The rules are simple: no combustion engines and no non-renewable fuels. "This rules out the weird possibility someone might use a nuclear submarine," Manders said. Second, a maximum of 120kWh of power storage is allowed on board to prevent a truck hoisting gallons of hydrogen that drives around the world in one go. Finally, vehicles need to be legal and obey speed limits and other national laws. Aside from that, the rules are pretty much open to interpretation.

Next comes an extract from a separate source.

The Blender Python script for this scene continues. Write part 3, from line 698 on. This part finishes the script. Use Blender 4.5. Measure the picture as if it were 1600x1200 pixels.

"We don't know what people will come up with," Manders admitted. One team of Dutch students, fresh from competing in the World Solar Challenge, has entered a battery-powered motorbike. Another likely entrant, a U.S. chief executive, plans to modify a Tesla Model X. If budgets allow, Manders even sees potential for solar-powered planes, similar to the Swiss-built Solar Impulse, soon to undertake its own round-the-world challenge. "There is a leg going from Santiago to Brazil," he said. "You can go across the Andes, through Argentina and up to Brazil or you can go over the Andes across part of the Amazon jungle and make a huge shortcut. So there are places where it makes sense to use even a slow plane."

Manders has held talks with a number of car-makers who seem keen for their technology to be featured, but less interested in entering a team of their own. The plan for host cities to hold conferences and exhibitions aimed at companies as well as the general public seems to have piqued interest.

"The idea is show and sell, not show and tell," he explained. "That is what's missing from many of these sustainable development conferences. We are in Istanbul, we just arrived from London — why are you talking about range anxiety? Here's the technology, the partners are here, let's make a deal."

Alongside accelerating sales of already existing technology, the 80 Day Race aims to inspire clean tech innovation and to bring forward new low carbon transport solutions — something Manders feels motorsport is failing to achieve. "The first premise of motorsports was always what you develop in motorsports was something that would emerge in [production] vehicles 10, 15 years down the line," he said. "What motorsport is now focusing on is improving fossil fuel technology that is in effect going to be phased out over a relatively short period of time. I think motorsports is definitely lacking in the development of new technology that will trickle down for everyday use at this stage."

In its bid for credibility, 80 Day Race has signed up a range of ambassadors, including Spanish adventurer and entrepreneur Albert Bosch, who is trying to complete the Paris-Dakar rally in an electric vehicle; British actor and e-mobility specialist Robert Llewellyn; electric aviation pioneer Erik Lindbergh; and three-time Dakar Rally winner and former race director Hubert Auriol. Some of these ambassadors are also readying teams, Manders hinted.

But there is still much to do to meet the planned April 2016 start date, an aspiration Manders admitted "gets less realistic by the month." The main issue is finalizing host cities, which then will enable organizers to sort out the accompanying exhibitions and the troublesome, but necessary filming permits — all teams will be accompanied by a TV crew with the race produced by the same people who filmed Ewan McGregor and Charley Boorman's 2004 Long Way Round voyage. Sponsors also are being sought, hence the appeals to today's business pioneers — Gates, Ellison, Woodman and company.

Manders accepts many will be skeptical about the idea. But he pointed out the whole premise of Verne's novel is that no one believes Phileas Fogg can set off from the Reform Club in London and return 80 days later having circumnavigated the globe.

"Everyone in the book is betting against him — and it's exactly the same now," Manders said. "A huge amount of people always resist change because they fear the unknown and think only of limitations rather than possibilities. Pioneers distinguish themselves by taking that leap.

"So yes, it's going to be difficult. Yes, it's going to be a dream — but so was reaching the source of the Nile; so was getting to the top of Mount Everest."

People know low emission cars are cheap to run and better for the environment, but the sector is crying out for something truly exciting to rally around. Perhaps the 80 Day Race can be that lightning rod. Over to you, Bill.